The CBO has calculated that President Trump’s tariffs regime has the potential to reduce deficits by $4 trillion over the next decade. Some Wall Street analysts agree that tariffs are relevant on this subject. For instance, Apollo Global Management Chief Economist Torsten Slok said in September that the $350 billion of tariff revenue being generated each year was “very significant,” while JP Morgan Asset Management’s chief global strategist, David Kelly, wrote earlier this week that America was “going broke slowly.”
The ratings agency S&P Global reaffirmed the U.S. credit rating shortly before the appeals court ruled, saying that “broad revenue buoyancy, including robust tariff income, will offset any fiscal slippage from tax cuts and spending increases.” Still, the U.S. doesn’t have a top credit rating at any of the three major ratings agencies, with two downgrades occurring in 2025.
Trump has suggested some unusual methods to rebalance the books. For example, Trump has touted a “Gold Cards” plan, a visa policy which would charge rich immigrants $5 million for a green card “plus a route to citizenship.”
“A million cards would be worth $5 trillion, and if you sell 10 million of the cards that’s a total of $50 trillion.
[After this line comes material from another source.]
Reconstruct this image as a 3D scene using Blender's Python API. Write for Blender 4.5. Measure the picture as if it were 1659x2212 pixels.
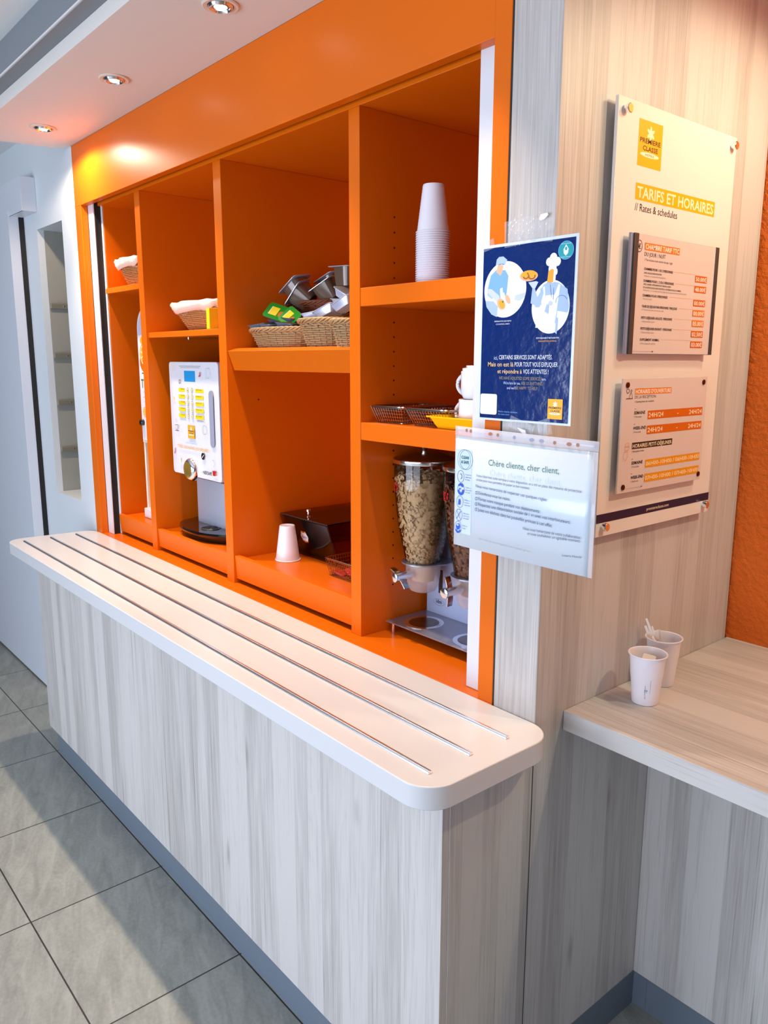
import bpy, bmesh, math, random
from mathutils import Vector, Matrix
random.seed(7)
PI = math.pi
C = bpy.context.scene.collection
SC = bpy.context.scene
for o in list(bpy.data.objects):
    bpy.data.objects.remove(o)

# ------------------------------------------------------------------ camera
cd = bpy.data.cameras.new('camera'); cam = bpy.data.objects.new('camera', cd); C.objects.link(cam)
cd.sensor_fit = 'VERTICAL'; cd.sensor_height = 24.0; cd.lens = 1706.56 / 2212 * 24.0
cd.clip_start = 0.02
R = Matrix(((0.645496, -0.146274, 0.749626), (0.763760, 0.120760, -0.634103), (0.002228, 0.981846, 0.189669)))
cam.matrix_world = Matrix.Translation((0.9166, -1.1668, 1.6)) @ R.to_4x4()
SC.camera = cam

# ------------------------------------------------------------------ world, lights, exposure
w = bpy.data.worlds.new('world'); SC.world = w; w.use_nodes = True
bg = w.node_tree.nodes['Background']; bg.inputs[0].default_value = (0.75, 0.87, 1.0, 1); bg.inputs[1].default_value = 1.0
SC.view_settings.view_transform = 'Standard'; SC.view_settings.look = 'None'
SC.view_settings.gamma = 1.0; SC.view_settings.use_curve_mapping = False
SC.view_settings.exposure = 0.0
DAY = (0.70, 0.81, 1.0)
WARM = (1.0, 0.80, 0.62)
AMBER = (1.0, 0.89, 0.60)

def area(name, loc, rot, sx, sy, energy, col):
    l = bpy.data.lights.new(name, 'AREA'); l.shape = 'RECTANGLE'; l.size = sx; l.size_y = sy
    l.energy = energy; l.color = col
    o = bpy.data.objects.new(name, l); C.objects.link(o); o.location = loc; o.rotation_euler = rot
    return o
# daylight entering through the three window openings behind the viewer
for wx in (-1.35, 0.75):
    area('window_daylight', (wx, -3.45, 1.05), (PI/2, 0, 0), 1.9, 1.5, 82 if wx < 0 else 50, DAY)

def spot(name, loc, energy, col, size=2.2, blend=0.6, rad=0.018, tilt=(0, 0, 0)):
    l = bpy.data.lights.new(name, 'SPOT'); l.energy = energy; l.color = col
    l.spot_size = size; l.spot_blend = blend; l.shadow_soft_size = rad
    o = bpy.data.objects.new(name, l); C.objects.link(o); o.location = loc; o.rotation_euler = tilt
    return o
DL = [(-2.13, -0.160), (-1.483, -0.163), (-0.850, -0.166), (-0.215, -0.168)]   # downlights above the counter
for i, (x, y) in enumerate(DL):
    spot('downlight_beam', (x, y, 2.380), (20, 54, 54, 42)[i], WARM, size=(2.8, 1.4, 1.4, 1.12)[i], blend=(0.3, 1.0, 1.0, 1.0)[i])
spot('downlight_beam', (DL[0][0], DL[0][1], 2.380), 42, WARM, size=1.4, blend=1.0)
AL = [(0.46, 0.58), (0.98, 0.48)]                                             # lamps over the desk alcove
for i, (x, y) in enumerate(AL):
    spot('alcove_beam', (x, y, 2.43), (21, 44)[i], AMBER, size=(3.04, 2.9)[i], blend=0.2, rad=(0.09, 0.03)[i])

# ------------------------------------------------------------------ materials
def srgb(r, g, b):
    f = lambda c: (c/255/12.92) if c/255 <= 0.04045 else ((c/255+0.055)/1.055)**2.4
    return (f(r), f(g), f(b), 1)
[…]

Well, we have $35 trillion in debt, so that would be nice,” Trump said.
He noted that he would have $15 trillion “left over” if he managed to sell 10 million cards, adding: “It may be earmarked for deficit reduction, but it actually could be more money than that.” While the math doesn’t necessarily add up (the majority of millionaires already live in the U.S., and the volume of foreigners with a net worth of at least $5 million may be harder to drum up) it nonetheless suggests a willingness to begin addressing the issue.
Indeed, while Trump’s tariff plans have proved unpopular with foreign governments, economists nonetheless welcome the “peculiar” methods to increase America’s income. As Wharton’s Professor Joao Gomes previously told Fortune: “You can also not deny that [Trump and his administration] bring strange forms of revenue that do change the debt picture.”